**DIRECTIVE**
Starting at the first line of the data, print each line verbatim up to and including the line bearing "part('piping', MB().tube(pts, R_P, 8), M['piping'], o)", omitting pictures.

=== PROVIDED MATERIAL ===

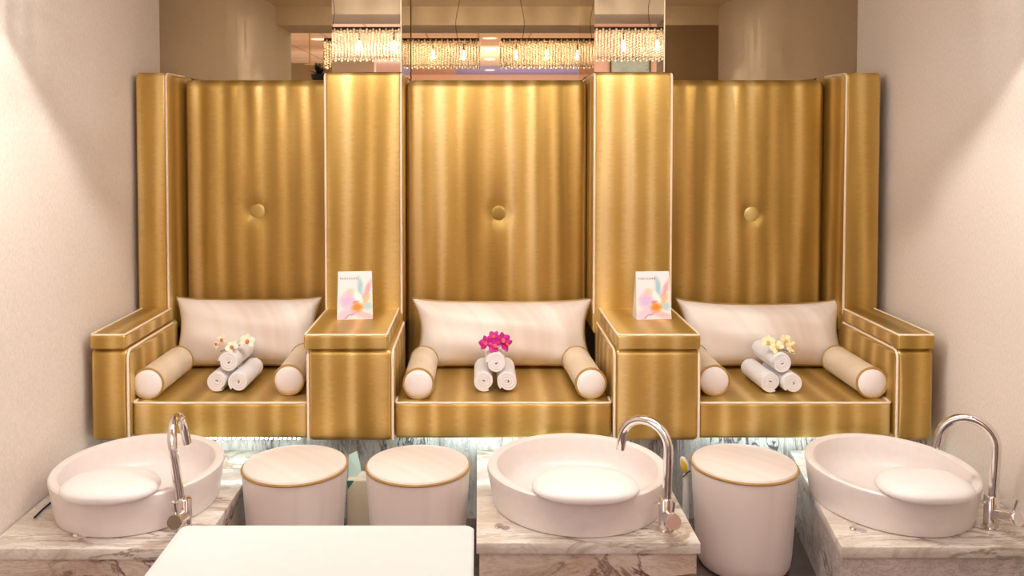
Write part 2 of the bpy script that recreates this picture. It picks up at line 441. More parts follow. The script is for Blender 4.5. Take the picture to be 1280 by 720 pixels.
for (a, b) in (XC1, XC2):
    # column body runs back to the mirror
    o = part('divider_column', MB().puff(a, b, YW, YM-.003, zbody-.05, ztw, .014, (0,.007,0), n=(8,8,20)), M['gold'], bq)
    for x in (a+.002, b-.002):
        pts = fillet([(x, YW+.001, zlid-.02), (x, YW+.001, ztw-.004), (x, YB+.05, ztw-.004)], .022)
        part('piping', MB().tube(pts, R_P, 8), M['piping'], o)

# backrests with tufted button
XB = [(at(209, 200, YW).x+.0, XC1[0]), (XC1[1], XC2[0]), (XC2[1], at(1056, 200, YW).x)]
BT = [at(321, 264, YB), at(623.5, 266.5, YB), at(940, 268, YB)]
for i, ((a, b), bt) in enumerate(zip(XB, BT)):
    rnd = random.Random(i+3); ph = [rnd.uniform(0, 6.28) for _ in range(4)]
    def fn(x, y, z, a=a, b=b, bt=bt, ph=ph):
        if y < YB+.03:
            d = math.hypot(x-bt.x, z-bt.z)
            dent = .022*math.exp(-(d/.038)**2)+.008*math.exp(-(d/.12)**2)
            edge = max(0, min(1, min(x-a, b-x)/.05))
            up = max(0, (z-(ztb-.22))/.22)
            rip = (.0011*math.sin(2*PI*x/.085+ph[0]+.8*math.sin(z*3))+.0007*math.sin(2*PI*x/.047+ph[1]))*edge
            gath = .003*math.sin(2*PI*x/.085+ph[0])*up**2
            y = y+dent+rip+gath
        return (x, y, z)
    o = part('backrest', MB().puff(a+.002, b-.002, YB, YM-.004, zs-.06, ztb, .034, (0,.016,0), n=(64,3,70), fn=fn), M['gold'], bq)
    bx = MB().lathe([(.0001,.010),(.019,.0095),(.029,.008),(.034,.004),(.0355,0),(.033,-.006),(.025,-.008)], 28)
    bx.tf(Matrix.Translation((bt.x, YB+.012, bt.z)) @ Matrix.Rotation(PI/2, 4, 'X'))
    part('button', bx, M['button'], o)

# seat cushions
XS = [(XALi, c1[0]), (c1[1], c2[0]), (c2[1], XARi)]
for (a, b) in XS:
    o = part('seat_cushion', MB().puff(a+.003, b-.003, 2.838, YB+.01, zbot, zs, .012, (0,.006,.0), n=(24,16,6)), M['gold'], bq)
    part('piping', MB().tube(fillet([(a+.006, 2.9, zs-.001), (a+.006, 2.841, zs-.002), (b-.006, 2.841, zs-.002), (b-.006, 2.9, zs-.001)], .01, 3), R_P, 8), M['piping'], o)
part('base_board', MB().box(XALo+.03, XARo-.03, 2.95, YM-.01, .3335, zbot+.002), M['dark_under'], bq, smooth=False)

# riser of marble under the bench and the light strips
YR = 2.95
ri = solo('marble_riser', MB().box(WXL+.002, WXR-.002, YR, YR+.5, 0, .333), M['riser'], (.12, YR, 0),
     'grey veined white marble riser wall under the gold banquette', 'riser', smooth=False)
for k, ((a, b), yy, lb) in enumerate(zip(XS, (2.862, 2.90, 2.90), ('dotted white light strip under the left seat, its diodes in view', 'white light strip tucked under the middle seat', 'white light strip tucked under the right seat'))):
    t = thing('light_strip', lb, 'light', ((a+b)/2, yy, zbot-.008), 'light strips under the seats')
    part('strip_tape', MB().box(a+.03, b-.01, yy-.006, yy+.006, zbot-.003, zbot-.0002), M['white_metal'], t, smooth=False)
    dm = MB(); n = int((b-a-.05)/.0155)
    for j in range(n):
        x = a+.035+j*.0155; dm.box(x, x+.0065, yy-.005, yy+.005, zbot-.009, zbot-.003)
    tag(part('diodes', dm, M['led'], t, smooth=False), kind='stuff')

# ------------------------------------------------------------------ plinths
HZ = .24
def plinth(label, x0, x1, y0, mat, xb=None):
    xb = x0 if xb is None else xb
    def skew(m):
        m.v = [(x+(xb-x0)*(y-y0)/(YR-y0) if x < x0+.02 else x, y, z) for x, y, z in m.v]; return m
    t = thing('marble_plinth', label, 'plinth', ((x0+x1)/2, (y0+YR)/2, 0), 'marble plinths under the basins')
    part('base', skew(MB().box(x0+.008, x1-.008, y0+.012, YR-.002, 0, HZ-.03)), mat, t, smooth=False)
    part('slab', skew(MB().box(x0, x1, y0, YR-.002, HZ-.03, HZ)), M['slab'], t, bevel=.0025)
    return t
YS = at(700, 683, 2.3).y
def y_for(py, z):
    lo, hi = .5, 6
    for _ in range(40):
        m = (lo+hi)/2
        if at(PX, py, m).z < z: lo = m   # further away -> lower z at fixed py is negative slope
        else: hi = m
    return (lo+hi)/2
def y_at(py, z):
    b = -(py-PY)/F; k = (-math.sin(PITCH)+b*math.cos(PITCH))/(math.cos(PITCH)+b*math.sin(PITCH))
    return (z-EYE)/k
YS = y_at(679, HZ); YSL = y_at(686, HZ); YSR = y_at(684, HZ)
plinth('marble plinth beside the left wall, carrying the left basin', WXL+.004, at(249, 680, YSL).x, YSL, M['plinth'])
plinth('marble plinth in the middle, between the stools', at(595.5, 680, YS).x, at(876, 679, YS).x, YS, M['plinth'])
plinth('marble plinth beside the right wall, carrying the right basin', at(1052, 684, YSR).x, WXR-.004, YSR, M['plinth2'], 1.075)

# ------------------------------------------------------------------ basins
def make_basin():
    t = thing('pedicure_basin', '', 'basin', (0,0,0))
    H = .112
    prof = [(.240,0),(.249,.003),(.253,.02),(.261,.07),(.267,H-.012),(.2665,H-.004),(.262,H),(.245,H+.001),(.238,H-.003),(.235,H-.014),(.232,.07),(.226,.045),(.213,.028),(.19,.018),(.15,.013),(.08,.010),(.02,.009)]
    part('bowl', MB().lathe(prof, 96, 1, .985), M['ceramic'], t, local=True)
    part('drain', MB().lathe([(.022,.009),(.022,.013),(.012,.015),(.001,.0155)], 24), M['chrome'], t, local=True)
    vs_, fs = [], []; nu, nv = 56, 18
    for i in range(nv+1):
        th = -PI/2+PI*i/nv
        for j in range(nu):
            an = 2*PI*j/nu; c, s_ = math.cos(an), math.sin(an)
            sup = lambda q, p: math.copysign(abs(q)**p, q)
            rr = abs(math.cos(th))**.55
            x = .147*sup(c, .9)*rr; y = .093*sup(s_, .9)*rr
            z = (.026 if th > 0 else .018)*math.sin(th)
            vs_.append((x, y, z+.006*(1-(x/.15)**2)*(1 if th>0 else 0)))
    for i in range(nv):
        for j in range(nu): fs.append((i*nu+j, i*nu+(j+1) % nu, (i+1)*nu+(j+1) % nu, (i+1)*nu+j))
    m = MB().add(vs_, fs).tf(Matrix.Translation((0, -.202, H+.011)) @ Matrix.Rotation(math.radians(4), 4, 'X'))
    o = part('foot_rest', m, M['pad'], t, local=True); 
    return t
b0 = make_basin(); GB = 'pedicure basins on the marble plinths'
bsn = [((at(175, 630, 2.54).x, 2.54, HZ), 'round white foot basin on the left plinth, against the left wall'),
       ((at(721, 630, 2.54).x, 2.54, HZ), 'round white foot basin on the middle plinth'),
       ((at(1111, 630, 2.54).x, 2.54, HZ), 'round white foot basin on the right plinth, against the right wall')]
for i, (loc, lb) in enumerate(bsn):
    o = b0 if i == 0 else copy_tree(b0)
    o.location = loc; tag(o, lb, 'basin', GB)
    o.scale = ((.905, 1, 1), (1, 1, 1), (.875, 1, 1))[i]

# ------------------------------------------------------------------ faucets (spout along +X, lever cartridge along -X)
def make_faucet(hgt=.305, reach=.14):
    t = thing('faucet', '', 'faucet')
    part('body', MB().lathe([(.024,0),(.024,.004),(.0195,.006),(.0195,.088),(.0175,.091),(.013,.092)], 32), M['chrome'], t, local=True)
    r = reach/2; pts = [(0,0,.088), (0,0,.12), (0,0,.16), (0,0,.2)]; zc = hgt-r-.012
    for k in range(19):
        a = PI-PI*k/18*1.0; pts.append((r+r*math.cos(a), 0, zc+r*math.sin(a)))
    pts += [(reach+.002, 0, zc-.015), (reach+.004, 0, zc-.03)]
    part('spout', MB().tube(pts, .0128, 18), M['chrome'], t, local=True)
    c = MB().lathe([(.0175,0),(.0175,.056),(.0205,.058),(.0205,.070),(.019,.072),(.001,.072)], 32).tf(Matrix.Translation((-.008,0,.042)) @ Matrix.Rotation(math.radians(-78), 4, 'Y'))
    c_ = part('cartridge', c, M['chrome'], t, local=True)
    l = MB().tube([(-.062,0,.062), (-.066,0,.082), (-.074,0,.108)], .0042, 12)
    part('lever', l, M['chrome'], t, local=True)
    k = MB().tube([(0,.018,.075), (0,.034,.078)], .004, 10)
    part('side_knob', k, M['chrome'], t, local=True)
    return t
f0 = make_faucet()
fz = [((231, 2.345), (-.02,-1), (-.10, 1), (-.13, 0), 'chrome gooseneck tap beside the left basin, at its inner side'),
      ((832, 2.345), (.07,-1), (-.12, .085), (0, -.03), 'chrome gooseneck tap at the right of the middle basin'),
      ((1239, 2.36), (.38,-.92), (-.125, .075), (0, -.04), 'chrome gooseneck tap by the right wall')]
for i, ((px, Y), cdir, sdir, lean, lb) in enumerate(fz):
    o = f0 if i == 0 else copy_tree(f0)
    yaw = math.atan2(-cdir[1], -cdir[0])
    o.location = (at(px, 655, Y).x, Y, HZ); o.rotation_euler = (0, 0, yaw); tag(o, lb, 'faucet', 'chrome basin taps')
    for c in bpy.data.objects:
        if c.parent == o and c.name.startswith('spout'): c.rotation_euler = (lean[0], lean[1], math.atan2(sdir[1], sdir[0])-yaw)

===

**FULL SOLUTION**
Write part 2 of the bpy script that recreates this picture. It picks up at line 441. More parts follow. The script is for Blender 4.5. Take the picture to be 1280 by 720 pixels.
for (a, b) in (XC1, XC2):
    # column body runs back to the mirror
    o = part('divider_column', MB().puff(a, b, YW, YM-.003, zbody-.05, ztw, .014, (0,.007,0), n=(8,8,20)), M['gold'], bq)
    for x in (a+.002, b-.002):
        pts = fillet([(x, YW+.001, zlid-.02), (x, YW+.001, ztw-.004), (x, YB+.05, ztw-.004)], .022)
        part('piping', MB().tube(pts, R_P, 8), M['piping'], o)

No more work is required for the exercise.